Çalışma sonuçları göstermektedir ki öğretmenler yüksek düzeydeki anksiyete sorunları olan çocukları yönlendirmeye karar vermede ve şiddetli anksiyete sorunlu davranışları tanımada başarılı iken orta derecede seyreden anksiyete belirtileri ile şiddetli anksiyete sorunlarını birbirinden ayırt etmede zorluk yaşamaktadırlar. Ayrıca kadın öğretmenlerin erkek öğretmenlere göre çocukları yardım almaları için daha çok yönlendirdikleri araştırmanın sonuçlarındandır.

29 Sonuç olarak yurt içinde ve yurt dışında yapılan çalışmalar incelendiğinde duygusal ve davranışsal bozuklukların okul öncesi dönemde görülme sıklıkları, öğretmenlerin DDB’yi tanıma ve yönlendirmesi, öğretmenlerin çocuklardaki DDB’ye nasıl karşılık verdiklerinin araştırıldığı görülmüştür. Ayrıca anne baba tutumları ile çocuklarda duygusal ve davranışsal bozukluklar arasındaki ilişkinin araştırıldığı görülmüştür. Araştırmalara genellikle öğretmenler, anne babalar ve okul öncesi dönem çocukları dahil edilmiştir. Araştırmalarda incelenen değişkenlerden bazıları sosyo ekonomik durum, kardeş sayısı, cinsiyet, hizmet yılı, öğrenim durumu, yaş, eğitim düzeyi, mesleki tecrübe ve medeni durum, etnik köken olarak sayılabilir.

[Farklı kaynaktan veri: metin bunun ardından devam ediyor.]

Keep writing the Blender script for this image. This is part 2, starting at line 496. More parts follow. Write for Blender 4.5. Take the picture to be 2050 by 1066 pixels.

Bunlara ek olarak öğretmenlerin, öğretmen adaylarının veya anne babaların duygusal ve davranışsal sorunlara ilişkin görüşlerini, farkındalıklarını ve problemi nasıl tanımladıklarını belirlemek amacıyla veri toplama aracı olarak senaryoyu kullanan çok sayıda çalışmaya rastlanmıştır (Allen ve Lerman, 2018; Headley ve Campbell, 2011; Molins ve Clopton, 2002; Uysal, 2011). Örneğin Headley ve Campbell (2011) öğretmenlerin çocukların anksiyete sorunlarını tanıyıp tanıyamadığını ve yönlendirme yapıp yapmadığını incelemek üzere 5 senaryodan oluşan anket hazırlamışlardır. 5 farklı senaryo çalışmanın amacına uygun olarak en düşük seviyede, düşük, orta, şiddetli, çok şiddetli anksiyete semptomları şeklinde sınıflandırılmıştır. Benzer şekilde Allen ve Lerman (2018) öğretmenlerin çocuklardaki kaygı durumlarına nasıl karşılık verdiklerini anlamak amacıyla ayrılık kaygısı, sosyal kaygı ve yaygın kaygı bozukluğunu içinde barındıran dokuz senaryodan oluşan bir anket hazırlamışlar ve verileri bu doğrultuda toplamışlardır.